* [The exercise] Copy the data below exactly, omitting any picture it contains.
- - - -
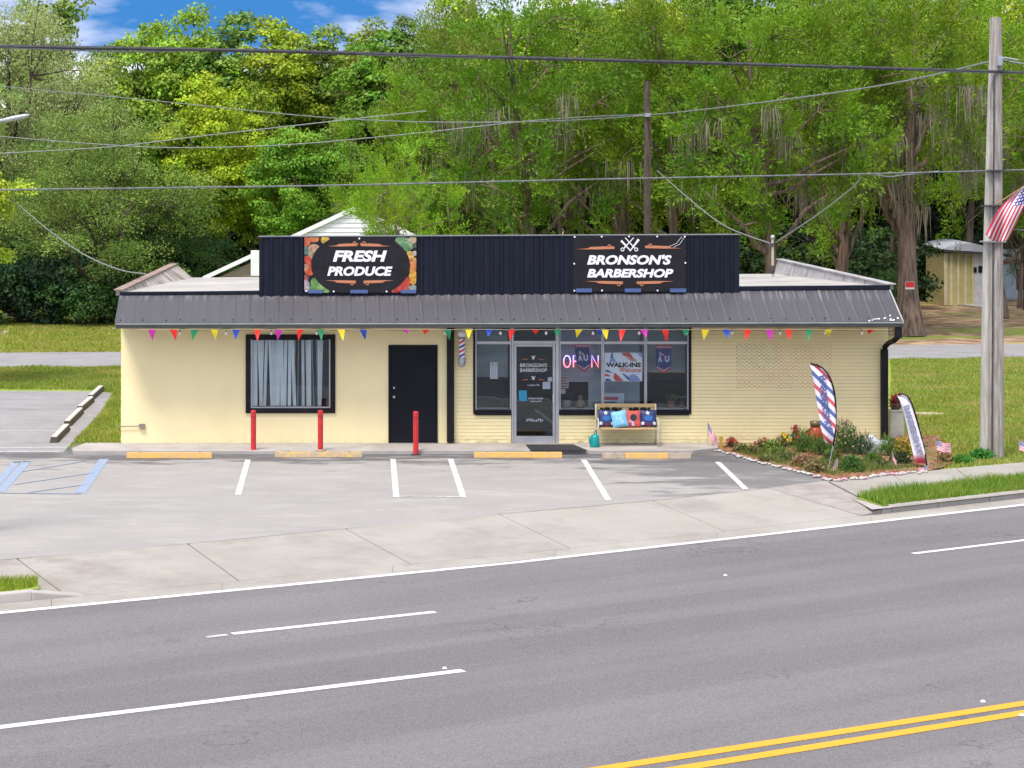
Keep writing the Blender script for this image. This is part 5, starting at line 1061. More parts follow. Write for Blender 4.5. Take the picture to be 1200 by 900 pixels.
# chips of mulch and straw, stuff
n = 5200; X_ = RNG.uniform(0, 1, (n*2, 2)); P0 = []
bx_ = [G(x, y, ZL+.02) for x, y in bedpx]; xs = [p.x for p in bx_]; ys = [p.y for p in bx_]; pa = [(p.x, p.y) for p in bx_]
def inside(x, y, pa):
    r = False; j = len(pa)-1
    for i in range(len(pa)):
        if (pa[i][1] > y) != (pa[j][1] > y) and x < (pa[j][0]-pa[i][0])*(y-pa[i][1])/(pa[j][1]-pa[i][1])+pa[i][0]: r = not r
        j = i
    return r
P0 = []
while len(P0) < n:
    x, y = random.uniform(min(xs), max(xs)), random.uniform(min(ys), max(ys))
    if inside(x, y, pa): P0.append((x, y, ZL+.02+random.random()*.02))
P0 = np.array(P0); rng = np.random.default_rng(5); V = leafcloud(n, lambda k: P0, .10, .03, rng, .1)
V[:, :, 2] = np.maximum(V[:, :, 2]*.5+ZL*.5, ZL+.018)
me = np_mesh('mulch_chips', V.reshape(-1, 3), np.arange(n*4).reshape(-1, 4), np.repeat(rng.random(n), 4)); me.materials.append(M['leaf']); o = bpy.data.objects.new('mulch_chips', me); col.objects.link(o); o.color = (.30, .17, .085, 1); tag(o, 'loose reddish mulch and straw covering the flower bed', 'mulch', None, 'stuff')
# white and pink edging stones
edge = [(838, 527), (858, 532), (880, 538.5), (905, 545), (930, 551), (955, 557.5), (976, 563), (1000, 561), (1030, 557.5), (1060, 554.5), (1088, 552.5)]
sm1 = mat('white_stone', (.52, .50, .47, 1), (.36, .34, .32, 1), 14, .8); sm2 = mat('pink_stone', (.52, .33, .39, 1), (.38, .23, .28, 1), 14, .8); rr = random.Random(2)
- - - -
* [Correct output]
Keep writing the Blender script for this image. This is part 5, starting at line 1061. More parts follow. Write for Blender 4.5. Take the picture to be 1200 by 900 pixels.
# chips of mulch and straw, stuff
n = 5200; X_ = RNG.uniform(0, 1, (n*2, 2)); P0 = []
bx_ = [G(x, y, ZL+.02) for x, y in bedpx]; xs = [p.x for p in bx_]; ys = [p.y for p in bx_]; pa = [(p.x, p.y) for p in bx_]
def inside(x, y, pa):
    r = False; j = len(pa)-1
    for i in range(len(pa)):
        if (pa[i][1] > y) != (pa[j][1] > y) and x < (pa[j][0]-pa[i][0])*(y-pa[i][1])/(pa[j][1]-pa[i][1])+pa[i][0]: r = not r
        j = i
    return r
P0 = []
while len(P0) < n:
    x, y = random.uniform(min(xs), max(xs)), random.uniform(min(ys), max(ys))
    if inside(x, y, pa): P0.append((x, y, ZL+.02+random.random()*.02))
P0 = np.array(P0); rng = np.random.default_rng(5); V = leafcloud(n, lambda k: P0, .10, .03, rng, .1)
V[:, :, 2] = np.maximum(V[:, :, 2]*.5+ZL*.5, ZL+.018)
me = np_mesh('mulch_chips', V.reshape(-1, 3), np.arange(n*4).reshape(-1, 4), np.repeat(rng.random(n), 4)); me.materials.append(M['leaf']); o = bpy.data.objects.new('mulch_chips', me); col.objects.link(o); o.color = (.30, .17, .085, 1); tag(o, 'loose reddish mulch and straw covering the flower bed', 'mulch', None, 'stuff')
# white and pink edging stones
edge = [(838, 527), (858, 532), (880, 538.5), (905, 545), (930, 551), (955, 557.5), (976, 563), (1000, 561), (1030, 557.5), (1060, 554.5), (1088, 552.5)]
sm1 = mat('white_stone', (.52, .50, .47, 1), (.36, .34, .32, 1), 14, .8); sm2 = mat('pink_stone', (.52, .33, .39, 1), (.38, .23, .28, 1), 14, .8); rr = random.Random(2)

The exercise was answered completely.